*GIVEN REQUEST:* Copy out each line exactly; pictures stay out of the copy.

[start RECORDED DATA]

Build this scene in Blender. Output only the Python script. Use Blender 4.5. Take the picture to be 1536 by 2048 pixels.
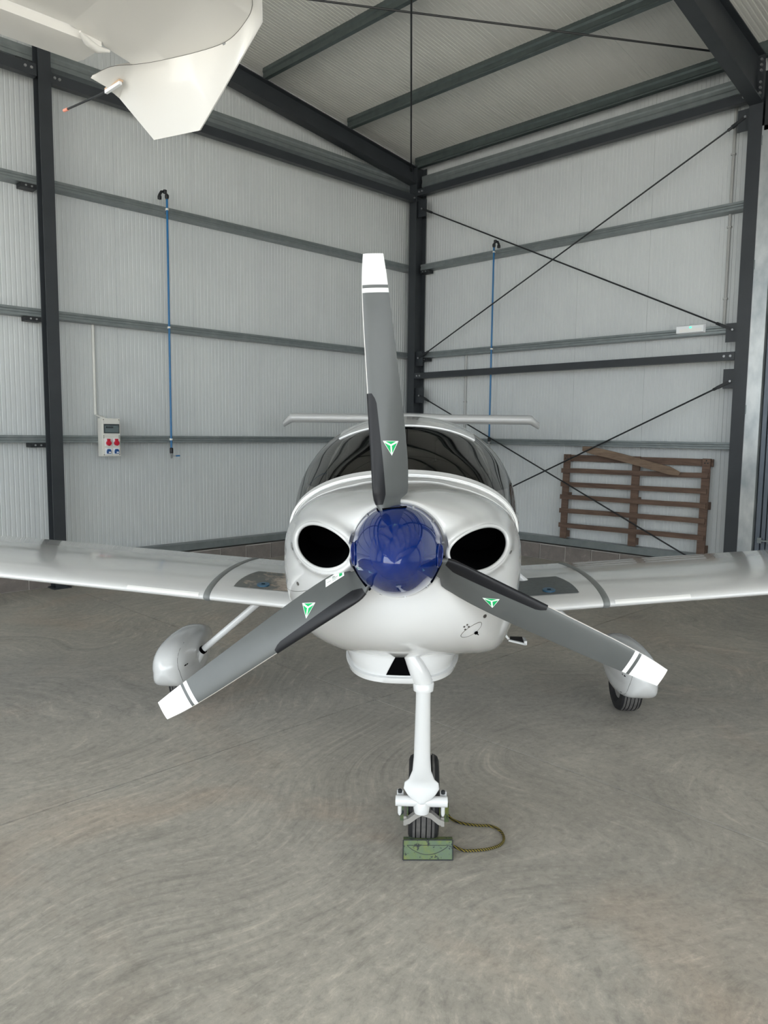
import bpy, bmesh, math, random
from math import sin, cos, pi, radians, sqrt
from mathutils import Vector, Matrix, bvhtree
random.seed(7)
for o in list(bpy.data.objects): bpy.data.objects.remove(o, do_unlink=True)
scn = bpy.context.scene
COL = scn.collection

# ---------------------------------------------------------------- camera
FPX, YAW, PIT, ROL = 1515.137, .785189235, .104409583, .0111491225
CAM = Vector((-8.96782802, -8.36702561, 1.73))
Fw = Vector((cos(YAW)*cos(PIT), sin(YAW)*cos(PIT), -sin(PIT)))
Rt = Vector((sin(YAW), -cos(YAW), 0)); Up = Rt.cross(Fw)
R2 = Rt*cos(ROL) + Up*sin(ROL); U2 = -Rt*sin(ROL) + Up*cos(ROL)
cd = bpy.data.cameras.new('camera'); cam = bpy.data.objects.new('camera', cd); COL.objects.link(cam)
cd.sensor_fit = 'VERTICAL'; cd.sensor_height = 24; cd.sensor_width = 18
cd.lens = FPX/2048*24; cd.clip_start = .05; cd.clip_end = 400
mw = Matrix((R2, U2, -Fw)).transposed().to_4x4(); mw.translation = CAM
cam.matrix_world = mw
scn.camera = cam
scn.cycles.max_bounces = 8; scn.cycles.adaptive_threshold = .02

# ---------------------------------------------------------------- world, daylight, exposure
w = bpy.data.worlds.new('world'); scn.world = w; w.use_nodes = True
wn = w.node_tree; bg = wn.nodes['Background']
bg.inputs['Color'].default_value = (.88, .95, 1, 1); bg.inputs['Strength'].default_value = 4.2
sd = bpy.data.lights.new('sun', 'SUN'); sd.energy = 24.0; sd.angle = radians(1.0); sd.color = (1, .985, .97)
so = bpy.data.objects.new('sun', sd); COL.objects.link(so)
so.rotation_euler = Vector((-.15, .55, -.80)).to_track_quat('-Z', 'Y').to_euler(); so.location = (-30, -10, 20)
OPX, OPY0, OPY1, OPZ = -14.2, -14.6, -1.4, 5.1      # the open hangar door in the far side wall
pd = bpy.data.lights.new('door_portal', 'AREA'); pd.shape = 'RECTANGLE'; pd.size = OPY1-OPY0; pd.size_y = OPZ
pd.cycles.is_portal = True
po = bpy.data.objects.new('door_portal', pd); COL.objects.link(po)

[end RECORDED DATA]

*COMPLETED TASK:*
Build this scene in Blender. Output only the Python script. Use Blender 4.5. Take the picture to be 1536 by 2048 pixels.
import bpy, bmesh, math, random
from math import sin, cos, pi, radians, sqrt
from mathutils import Vector, Matrix, bvhtree
random.seed(7)
for o in list(bpy.data.objects): bpy.data.objects.remove(o, do_unlink=True)
scn = bpy.context.scene
COL = scn.collection

# ---------------------------------------------------------------- camera
FPX, YAW, PIT, ROL = 1515.137, .785189235, .104409583, .0111491225
CAM = Vector((-8.96782802, -8.36702561, 1.73))
Fw = Vector((cos(YAW)*cos(PIT), sin(YAW)*cos(PIT), -sin(PIT)))
Rt = Vector((sin(YAW), -cos(YAW), 0)); Up = Rt.cross(Fw)
R2 = Rt*cos(ROL) + Up*sin(ROL); U2 = -Rt*sin(ROL) + Up*cos(ROL)
cd = bpy.data.cameras.new('camera'); cam = bpy.data.objects.new('camera', cd); COL.objects.link(cam)
cd.sensor_fit = 'VERTICAL'; cd.sensor_height = 24; cd.sensor_width = 18
cd.lens = FPX/2048*24; cd.clip_start = .05; cd.clip_end = 400
mw = Matrix((R2, U2, -Fw)).transposed().to_4x4(); mw.translation = CAM
cam.matrix_world = mw
scn.camera = cam
scn.cycles.max_bounces = 8; scn.cycles.adaptive_threshold = .02

# ---------------------------------------------------------------- world, daylight, exposure
w = bpy.data.worlds.new('world'); scn.world = w; w.use_nodes = True
wn = w.node_tree; bg = wn.nodes['Background']
bg.inputs['Color'].default_value = (.88, .95, 1, 1); bg.inputs['Strength'].default_value = 4.2
sd = bpy.data.lights.new('sun', 'SUN'); sd.energy = 24.0; sd.angle = radians(1.0); sd.color = (1, .985, .97)
so = bpy.data.objects.new('sun', sd); COL.objects.link(so)
so.rotation_euler = Vector((-.15, .55, -.80)).to_track_quat('-Z', 'Y').to_euler(); so.location = (-30, -10, 20)
OPX, OPY0, OPY1, OPZ = -14.2, -14.6, -1.4, 5.1      # the open hangar door in the far side wall
pd = bpy.data.lights.new('door_portal', 'AREA'); pd.shape = 'RECTANGLE'; pd.size = OPY1-OPY0; pd.size_y = OPZ
pd.cycles.is_portal = True
po = bpy.data.objects.new('door_portal', pd); COL.objects.link(po)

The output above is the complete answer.